E poi ci fu il famoso bacio in bocca di Fedez a Rosa Chemical seguito dall’amplesso anale mimato dai due in platea al penultimo festival di Sanremo. Un po’ troppo anche per una che come la Ferragni che aveva costruito un impero alla Barbie, sulla famiglia perfetta e confettonata di tanto rosa e dolcezze che avevano soggiogato molte menti deboli bisognose di credere alle favole. E già lì ci furono i primi screzi e non bisogna dimenticare che la Ferragni è femmina e Prima donna e non sopportò l’invasione di campo del compagno che le aveva rubato la scena sul palco del festival. Determinanti i problemi con la legge e tutta la storia della falsa beneficenza che ha rotto il giocattolo magico. Fatale fu il panettone e forse anche la colomba.

Il resto è noto. Alla fine Fedez se ne è andato come ha fatto Totti ma a ruoli invertiti. Per gente come la celebre coppia il denaro è tutto, l’unico dio. Messi in crisi i guadagni tutto è stato conseguente.

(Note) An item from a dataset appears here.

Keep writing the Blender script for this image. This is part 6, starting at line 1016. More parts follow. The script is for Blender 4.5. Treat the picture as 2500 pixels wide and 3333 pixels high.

L'Espresso, passata l’era De Benedetti e Agnelli l’Espresso è tornato finalmente a fare inchieste

E quindi la copertina irriverente che l’Espresso ha voluto regalare alla Ferragni ci sta tutta e segna il ritorno del settimanale sulla scena giornalistica che conta. Dopo anni di assoluta irrilevanza dovuta soprattutto all’appiattirsi sulla conduzione fallimentare di Gedi con la Repubblica e la Stampa. Niente più inchieste, niente più scoop ma solo una lagnosa recita del rosario editoriale imposto da Carlo De Benedetti che aveva spuntato tutte le armi per cui L’Espresso era stato famoso negli anni d’oro. Il settimanale fu fondato nel 1955 da Arrigo Benedetti (che aveva già fondato Oggi e L’Europeo) e Eugenio Scalfari, con i soldi di Adriano Olivetti, dopo aver provato anche con Enrico Mattei a capo dell’Eni.

Nel 1955 esordisce con una inchiesta sulla speculazione edilizia dal celeberrimo titolo, Capitale corrotta = Nazione infetta, nel 1957 c’è una inchiesta sulle case farmaceutiche dal titolo I pirati della salute, nel 1958 Rapporto sul vizio, una indagine sulla prostituzione.

Nel 1965 l’Espresso colpisce gli affari del Vaticano, con La cedolare di San Pietro, nel 1972 un attacco al monopolio Rai con Libertà d’antenna, che spiana la strada alle prime Tv private, nel 1975, Il golpe Borghese, sulle coperture del SID diretto dal generale Vito Miceli nei confronti di Junio Valerio Borghese, in seguito nel 1982 Un banchiere una tragedia, sul caso Calvi.

Nel 1984 c’è Mafia, la pista politica, con le rilevazioni di Tommaso Buscetta.

Questi gli anni d’oro del settimanale e poi la lenta dissoluzione.

Fino al 2016 la proprietà è del gruppo Gedi di De Benedetti. Nel 2020 passa agli Agnelli con la Exor, controllata interamente dalla famiglia piemontese. Nel marzo 2022 la Gedi la vende a L’Espresso Media srl, del gruppo BFC Media.

L’acquisto dagli Agnelli è stato fatto da Danilo Iervolino, proprietario della Salernitana. Nel dicembre 2023 BFC Media cede il 51% delle azioni al gruppo Ludoil, tramite L’Alga srl, presieduta da Donato Ammaturo, manager dell’Energia, che è l’attuale proprietario del settimanale e che è stato attaccato da Fedez dicendo di aspettarsi “una inchiesta anche su di lui “e replicando con un analogo fotomontaggio alla Joker, un po’ infantile.

Gli ultimi direttori sono stati Marco Damilano, Lirio Abbate, Alessandro Mauro Rossi e Enrico Bellavia che è salito sulla tolda il 24 gennaio di quest’anno. Ed è lui che ha fatto il colpaccio. Ex giornalista di Repubblica è anche un saggista. Nato a Palermo si è occupato molto di mafia su cui ha scritto diversi libri.

Per l’Espresso hanno scritto Umberto Eco, Leonardo Sciascia, Alberto Moravia, Enzo Siciliano, Alberto Arbasino, Giorgio Bocca, Giampaolo Pansa, Enzo Biagi, Gianni Vattimo, Maurizio Costanzo, in pratica il gotha della letteratura italiana.